L’Europa (o meglio, le Europe), è qualcosa di assolutamente estraneo per un gran numero di elettori, i quali – quand’anche non la considerino un vero e proprio nemico – la vedono come un’inutile spesa e un fastidioso impiccio. Con due guerre alle porte, poi, anche un compromettente impegno ed un evitabile pericolo.
Che c’è di meglio, allora, dell’atteggiarsi ad amabili e innocui bimbi in fasce, e come tali presentarsi al voto? Son sufficienti un breve nomignolo, panni semplici, un tenero sorriso, tanta voglia di giocare e qualche accattivante mossetta. Con tanti amici e parenti lì intorno a sdilinquirsi e ad agitare il sonaglino.
— Per chi voti stavolta?
— Voto Mario, Carlo, Gianni, la portinaia, la parrucchiera, il verduraio... Uno di noi!
E non rischi nulla: un voto inutile, ma proprio per ciò privo di imprevedibili conseguenze: i leader, una volta eletti, se ne staranno a casa impegnati nei fatti loro, e così i loro elettori.
Dopo tutto, cosa chiedono gli Italiani all’Unione? Che se ne stia lì, tra Strasburgo e Bruxelles, e si faccia sentire il meno possibile: sordi se ha qualcosa da chiedere, tollerata se ha qualche regalo da fare.
* * * * *
Sì.

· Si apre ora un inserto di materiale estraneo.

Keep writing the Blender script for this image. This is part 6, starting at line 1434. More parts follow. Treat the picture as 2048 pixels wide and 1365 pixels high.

Da un punto di vista strettamente pubblicitario, la veste confidenziale del messaggio sembrerebbe un espediente sicuramente efficace: sfruttare come testimonial la forte immagine del leader o di altri personaggi pubblici e tener nascosto il vero volto dei futuri eletti, spesso personaggi discutibili e scomodi, frettolosamente spediti altrove giusto per liberarsene.
Ma la pubblicità, in politica, si chiama «propaganda»: perché non si occupa (o non dovrebbe) di vendere un prodotto, ma di «propagare» tra il maggior numero di potenziali seguaci un’idea.
Avendocela, quell’idea. Una pur minima (e confessabile) idea circa il futuro dell’Unione. Di quell’Europa che troppe tra le compagini in gara vorrebbero al più presto veder ridotta in pezzi.
Se manca l’idea, tutto il castello crolla: non è più il testimonial che affianca e rafforza il partito, ma è il partito che rafforza il testimonial. E tanto peggio per chi ad un volto esterno s’è affidato, e da quel medesimo rischia d’esser scavalcato e travolto.
Ogni elettore, più che intenerirsi davanti all’appello di chi gli chiede d’esser chiamato confidenzialmente per nome, come un vecchio amico, dovrebbe piuttosto interrogarsi: — Davvero sarei disposto ad aprire la porta di casa a costui (o a costei) che si affaccia sulla mia soglia presentandosi come un conoscente di vecchia data, e invece non lo è? Non nasce così ogni domestica truffa, dal mirabolante contratto energetico all’obolo richiesto per una beneficenza inesistente?
Quell’elettore dovrebbe guardarsi allo specchio e domandarsi: — Davvero sarei felice di avere ospite alla mia tavola un personaggio come Mario, Carlo, Gianni, la portinaia, la parrucchiera, il verduraio...? La sua presenza onorerebbe o disonorerebbe la mia casa? Sarei lieto di veder appollaiati sul mio divano quei tristi figuri che già mi infastidiscono quando li occhieggio scompostamente distesi sugli altrui cuscini televisivi, e che adesso vorrebbero familiarmente sedersi alla mia tavola? Davvero sarei così voglioso di intrattenermi dopo il caffè con chi non sa discutere ma solo volgarmente interrompere e insultare, incapace di formulare un pensiero di senso compiuto e piuttosto propenso, come usa adesso in pubblico, all’uso e all’abuso del turpiloquio?
No. La porta resti chiusa, la sedia a tavola vuota e l’indesiderato ospite intrappolato oltre il vetro della tivù. Quella tivù dove nessuno disdegna di osservare in qualche documentario la vita degli animali più insoliti o feroci: le beffe delle scimmie o il bramire degli elefanti; l’orrida bruttezza del rinoceronte o le viscide squame del coccodrillo; l’istintiva tenerezza dei cuccioli o il ruggire delle belve.
Purché se ne restino là dove sono. In quegli ambienti per essi naturali, ma per noi inquietanti e disagevoli.
Teniamo le distanze. Votiamoli a casa loro.